This is the first major election year since John F. Kennedy '40 ran for president in 1960 that veteran political consultant Matthew Reese has not been directly involved with a political campaign.
"I've done it all," says Reese, explaining why he chose to sit this election out. "I've gotten up every Monday morning for 38 years and have gone to work. I wanted to see some other things. I'm glad to take the opportunity to come [to the Institute of Politics (IOP)]."
Reese has indeed done it all. He was Kennedy's coordinator for North Carolina and served as national director of Lyndon B. Johnson's voter registration drive. He has also been deputy chairman of the Democratic National Committee. In total, Reese and his Washington-based company--Reese Communications--have worked as general consultants in more than 500 political campaigns.
Reese says he got his start in politics helping his college professor, M.G. "Bernie" Bernside, win a Huntington, W. Va., Congressional seat in 1954. Reese served on Bernside's staff in Washington until Bernside lost his seat to a Republican in the Eisenhower sweep of 1956. Returning to West Virginia, Reese says he became executive secretary of the Young Democrats while selling encyclopedias and insurance and running a restaurant to support himself. When Kennedy came to West Virginia, Reese got involved in his campaign.
"There wasn't anybody who thought [Kennedy] could win. And I thought he could," says Reese. "I was enamored with him. I had met him when I was in Washington. And it was an opportunity for me to get involved in a national campaign."
So in 1960, he took a job handling the daily campaign schedule of Edward M. Kennedy '54-56. During the Democratic convention, he worked on the staff of the elder Kennedy and afterwards became coordinator for North Carolina.
Now, as a fellow at the IOP, Reese will be sharing some of the knowledge he has acquired over the course of his career in his study group entitled, "Winning Elections: How to Get the Voters to Do What You Want Them to Do."
"I hope to teach the core of an election campaign, which is target and message," Reese says. "The winning campaign is the campaign which best answers these four questions: What truths do we tell? To whom? Through what channels of communication? How many times?"
The group will focus mainly on the first two questions: the target/message theme of telling the right things to the right people, Reese says.
"We have to tell the truth because if we lie and get caught we break the bottom-line deal," Reese says. "Mr. Nixon didn't lose the presidency because of what he did, its because he lied and got caught. So we have to tell the truth. We're not obligated to tell all of it. It's an antagonistic contest between two candidates. So we can tell the truth selectively... Targeting is the elimination of prospects. If you target me out, you leave your best prospect for the expenditure of your resources; and if you create the best messge for those prospects, then you'll have a greter chance of making your money and people go farther."
Finding the appropriate message for the appropriate target requires detailed demographic analysis. According to Reese, experts have divided the United States into 250,000 blocks of 280 households called Census Block Groups.

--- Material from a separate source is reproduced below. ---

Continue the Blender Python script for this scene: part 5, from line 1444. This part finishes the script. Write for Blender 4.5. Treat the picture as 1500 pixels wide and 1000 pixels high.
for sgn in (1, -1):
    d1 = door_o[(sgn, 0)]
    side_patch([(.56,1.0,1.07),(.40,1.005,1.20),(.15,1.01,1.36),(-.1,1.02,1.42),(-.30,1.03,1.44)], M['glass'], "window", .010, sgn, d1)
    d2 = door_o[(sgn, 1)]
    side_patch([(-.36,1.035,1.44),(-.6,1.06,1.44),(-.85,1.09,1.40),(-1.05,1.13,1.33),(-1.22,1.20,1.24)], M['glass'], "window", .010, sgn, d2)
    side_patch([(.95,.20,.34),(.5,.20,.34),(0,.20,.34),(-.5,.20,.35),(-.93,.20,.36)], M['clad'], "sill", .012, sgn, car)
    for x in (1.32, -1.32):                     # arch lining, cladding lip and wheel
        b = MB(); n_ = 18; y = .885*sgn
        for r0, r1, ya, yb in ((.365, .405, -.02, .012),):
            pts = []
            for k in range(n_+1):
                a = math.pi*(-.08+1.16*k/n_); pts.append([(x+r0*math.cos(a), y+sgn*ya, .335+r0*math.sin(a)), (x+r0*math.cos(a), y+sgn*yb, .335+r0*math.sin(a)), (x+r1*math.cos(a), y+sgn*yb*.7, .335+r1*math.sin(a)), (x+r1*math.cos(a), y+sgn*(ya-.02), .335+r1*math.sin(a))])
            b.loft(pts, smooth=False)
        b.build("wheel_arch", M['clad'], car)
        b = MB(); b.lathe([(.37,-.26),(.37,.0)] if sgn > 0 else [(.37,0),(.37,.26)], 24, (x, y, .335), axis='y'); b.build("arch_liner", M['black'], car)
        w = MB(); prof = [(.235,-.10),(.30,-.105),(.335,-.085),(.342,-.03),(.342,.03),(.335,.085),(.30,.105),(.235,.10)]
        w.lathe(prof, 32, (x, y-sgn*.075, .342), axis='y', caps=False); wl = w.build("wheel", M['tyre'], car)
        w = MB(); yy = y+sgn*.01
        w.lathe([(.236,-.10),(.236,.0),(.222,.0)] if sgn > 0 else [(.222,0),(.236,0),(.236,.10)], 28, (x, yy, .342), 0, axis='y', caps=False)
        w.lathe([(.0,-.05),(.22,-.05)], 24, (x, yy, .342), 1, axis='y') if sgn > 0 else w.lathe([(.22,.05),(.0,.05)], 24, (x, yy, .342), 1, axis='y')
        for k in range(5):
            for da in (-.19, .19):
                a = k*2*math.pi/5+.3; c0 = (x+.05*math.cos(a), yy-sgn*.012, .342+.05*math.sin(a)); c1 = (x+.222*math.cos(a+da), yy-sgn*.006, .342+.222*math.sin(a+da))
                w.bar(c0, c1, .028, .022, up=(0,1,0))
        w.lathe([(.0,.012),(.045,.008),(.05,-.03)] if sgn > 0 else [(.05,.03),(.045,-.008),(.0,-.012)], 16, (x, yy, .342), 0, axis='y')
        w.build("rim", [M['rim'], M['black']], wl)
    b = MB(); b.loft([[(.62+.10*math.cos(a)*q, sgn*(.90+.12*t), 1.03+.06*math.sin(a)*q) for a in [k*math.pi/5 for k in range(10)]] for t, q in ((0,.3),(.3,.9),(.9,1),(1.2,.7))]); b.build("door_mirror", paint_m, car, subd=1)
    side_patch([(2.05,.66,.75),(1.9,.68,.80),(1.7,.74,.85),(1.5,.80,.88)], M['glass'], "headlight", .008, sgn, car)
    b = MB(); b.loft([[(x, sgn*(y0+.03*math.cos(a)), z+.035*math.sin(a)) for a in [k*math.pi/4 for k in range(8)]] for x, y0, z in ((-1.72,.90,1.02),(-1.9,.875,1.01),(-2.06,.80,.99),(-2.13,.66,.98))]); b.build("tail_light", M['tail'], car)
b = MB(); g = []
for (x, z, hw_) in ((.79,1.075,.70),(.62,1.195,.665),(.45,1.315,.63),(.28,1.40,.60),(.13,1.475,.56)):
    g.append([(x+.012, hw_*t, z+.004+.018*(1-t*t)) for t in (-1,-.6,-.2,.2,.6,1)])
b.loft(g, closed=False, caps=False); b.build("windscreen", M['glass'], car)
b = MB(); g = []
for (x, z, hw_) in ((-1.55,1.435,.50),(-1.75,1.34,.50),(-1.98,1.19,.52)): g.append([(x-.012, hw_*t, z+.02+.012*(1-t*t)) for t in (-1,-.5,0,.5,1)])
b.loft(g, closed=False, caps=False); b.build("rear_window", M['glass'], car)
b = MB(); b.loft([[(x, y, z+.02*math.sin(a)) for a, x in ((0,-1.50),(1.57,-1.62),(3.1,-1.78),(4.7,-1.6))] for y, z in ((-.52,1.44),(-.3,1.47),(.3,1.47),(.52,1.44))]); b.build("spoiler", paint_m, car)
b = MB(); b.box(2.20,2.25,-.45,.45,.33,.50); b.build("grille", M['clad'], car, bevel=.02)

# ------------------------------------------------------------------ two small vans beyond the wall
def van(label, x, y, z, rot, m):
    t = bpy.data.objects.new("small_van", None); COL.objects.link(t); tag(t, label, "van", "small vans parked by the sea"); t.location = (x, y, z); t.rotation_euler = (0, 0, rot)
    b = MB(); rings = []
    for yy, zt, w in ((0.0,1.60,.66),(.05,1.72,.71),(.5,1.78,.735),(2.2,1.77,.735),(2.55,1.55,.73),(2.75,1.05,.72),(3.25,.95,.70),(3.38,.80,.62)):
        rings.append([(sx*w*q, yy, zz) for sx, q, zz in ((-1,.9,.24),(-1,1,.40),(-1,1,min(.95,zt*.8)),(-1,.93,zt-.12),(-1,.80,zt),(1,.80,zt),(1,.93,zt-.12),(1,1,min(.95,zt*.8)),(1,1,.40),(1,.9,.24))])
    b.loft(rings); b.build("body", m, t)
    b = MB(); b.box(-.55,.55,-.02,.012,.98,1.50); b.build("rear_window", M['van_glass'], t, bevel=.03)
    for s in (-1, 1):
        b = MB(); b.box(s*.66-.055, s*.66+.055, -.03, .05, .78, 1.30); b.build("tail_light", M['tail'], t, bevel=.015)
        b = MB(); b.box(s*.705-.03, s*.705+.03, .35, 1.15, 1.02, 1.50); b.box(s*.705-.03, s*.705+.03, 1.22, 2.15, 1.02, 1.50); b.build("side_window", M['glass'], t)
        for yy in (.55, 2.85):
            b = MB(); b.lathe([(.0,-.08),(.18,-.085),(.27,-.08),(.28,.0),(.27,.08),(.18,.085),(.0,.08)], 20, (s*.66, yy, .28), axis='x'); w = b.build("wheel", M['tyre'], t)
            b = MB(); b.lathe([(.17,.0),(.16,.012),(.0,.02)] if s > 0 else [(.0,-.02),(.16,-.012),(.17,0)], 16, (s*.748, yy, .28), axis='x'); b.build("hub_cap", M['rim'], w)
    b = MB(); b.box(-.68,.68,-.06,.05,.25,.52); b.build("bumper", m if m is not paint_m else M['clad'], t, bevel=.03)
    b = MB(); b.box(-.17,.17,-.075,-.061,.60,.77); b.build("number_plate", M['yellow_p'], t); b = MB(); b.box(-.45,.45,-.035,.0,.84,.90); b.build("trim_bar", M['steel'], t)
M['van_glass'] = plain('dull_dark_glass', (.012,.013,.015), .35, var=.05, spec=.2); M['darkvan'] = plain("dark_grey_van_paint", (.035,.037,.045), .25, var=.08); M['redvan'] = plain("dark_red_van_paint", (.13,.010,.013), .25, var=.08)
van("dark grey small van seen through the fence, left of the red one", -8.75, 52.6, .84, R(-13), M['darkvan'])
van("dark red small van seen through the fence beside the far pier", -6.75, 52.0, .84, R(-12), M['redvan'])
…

"We can read those, each and every one of those Census Block Groups demographically and know what kind of folks they are, how much money they make, how much education they have, what's their ethnic background, what's their religion et cetera," says Reese.
"And we can read each and every one of those attitudinally: what they think about issues, what they think about the future, what they think about the past, what they think about themselves, what they think about the candidates or issues. Knowing those things, we can create messages to those specifics," he says.
Each one of the Census Block Groups is placed into one of 40 categories, each indicating a different socio-economic status. The categories have names like "Estates and Limousines" (at the top end of the scale) and "Hardscrabble" (at the bottom).
For example, Reese says, Gov. Michael S. Dukakis is a member of the "Two More Rungs" group. The category is similar to "Pools and Patios" and "Furs and Stationwagons," but it is especially for affluent ethnics.
Reese says he also wants to take advantage of his fellowship by going to IOP forum events and by having friendly discussions with fellow political pundits like Dillon Professor of Government Richard E. Neustadt and Gary Orren, assistant director of the Barone Center on the Press, Politics and Public Policy.
"There's just so damn much to do here if you want to do," says Reese as he flips through a pile of announcements of forum events and lectures he says he plans to attend.
Although he is not working on either presidential campaign, Reese has been watching the race carefully. He is a Democrat, saying that "all Dukakis has to do to win my vote is to stay alive." But Reese says a Dukakis victory will be an uphill climb. Dukakis is at a disadvantage, Reese says, because the Republicans have a hold on the West and Mountain states. For Dukakis to win, Reese says, he must have a better campagin organization than Vice President George Bush, benefit from a Bush gaffe or get across to the voters the idea that Dan Quayle is unqualified to be vice president.
"It isn't who wants George Bush or Michael Dukakis this election day; it's who wants him enough to go to the polls and vote for him. The trick is to get them to want to [vote] enough," he says. "Part of that is trying to find a message that will move them. Part of that is the process of knocking on doors and pestering people to do what they really want to do anyway."